Tuesday, September 20, 2011

The beginning of wisdom


The clock reads 2:13, but it’s been that way for several minutes. I’d say about five. I am seven. I am swinging my legs so my Keds just skim the freshly waxed floor. My long hair, wrapped in braids around my head like no other girl in the second grade, strains against the bobby pins my mom stuck in this morning.


The bobby pins prick through my epidermis, a word that Cindy taught me today during recess by shouting that mine was showing, causing me to clutch at my pant’s zipper, my t-shirt, make sure everything was covered. My epidermis, or skin, as she finally explained after I, nearly in tears, begged her to, tingles with the all-dayness of those pins. I will get to take them out in exactly, wait...exactly 27 minutes. Or perhaps never at all, because time is not moving. An eternity of metallic aching in the space around my eyeballs.


We’ve just arrived at the auditorium. I was the line leader, a position that I do, indeed, enjoy, just quite to the extent Mrs. Pasco imagines. She always bestows the title as if it is something edible, something to be pinned to the fridge. It’s just walking. But I do a good job.


More importantly, we’re still stuck in 2:13. The chairs are hard, perhaps a little harder than they were when 2:13 started. I am sitting in the front row. Because I am an A+ student and often the line leader, I glue my eyes to the stage, hold my legs rigid, and look entranced. This is an extremely safe way to daydream, because grown-ups love to feel they have entranced small children. I have friends who take a less-subtle approach to daydreaming, turning heads and fidgeting, and I’ve learned plenty from watching them. A stiff neck is a small price to pay for freedom of the mind.


I'm thinking about time and the clock. One or both have clearly broken.


When we finally, if ever, escape 2:13, we’re going to see Grandpa in Sacramento. We’ll walk to Gunther’s, the only ice-cream shop in the world where they put real gumballs, gobs of them, into their candy-pink ice-cream. Jenny and I will spit them back out in little cups so we can count them up and see who won. Then we’ll go to the Nut Tree, where they sell iced gingerbread cookies in the shape of rainbows, painted with impossibly smooth icing, the kind that cracks and crumbles when you bite it. The gift shop has rocks for sale, the quartz and the purple one I can never pronounce, and my favorite, the one that looks like a normal rock on one side but, upon being flipped over, becomes a whole universe of spikes and shining crystals.

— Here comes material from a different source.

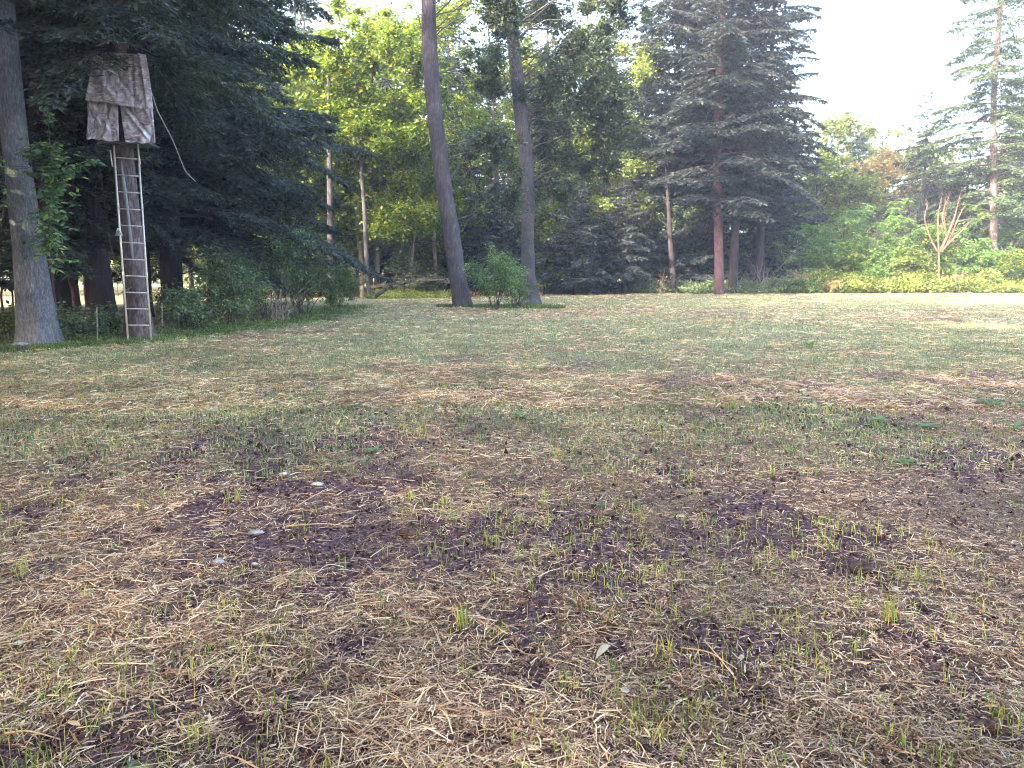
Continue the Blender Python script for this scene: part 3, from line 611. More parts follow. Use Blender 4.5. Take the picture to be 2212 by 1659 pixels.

Then it finally ticks. 2:14.


Alright then. Time is moving.


But then I think about it: that black hole of 2:13 passed, which means every minute will keep passing, whether it is as boring as a end-of-the-day assembly or as euphoric as the first crunch of rainbow gingerbread. The whole trip will pass. All those minutes will just keep disappearing, the way the water from our hose keeps disappearing into the grass, even after Dad has forgotten about it and left it running.


The trip, then the year, and then I’ll move over to the big side of the schoolyard, the side where we’re all scared to go but where I sometimes go to wait for Jenny. And then the rest of life. It will all go about as fast, or as slow, as this very assembly, and I’ll spend much of it being line leader and sitting rigidly in hard chairs, looking like I’m interested and waiting for the clock to move me to the next minute.


There is clapping around me. I realize my teacher is digging me with her eyes, and my little hands come together, too, to thank the nice man on stage.


And when I look at the clock again, it’s 2:30, and it’s time to go.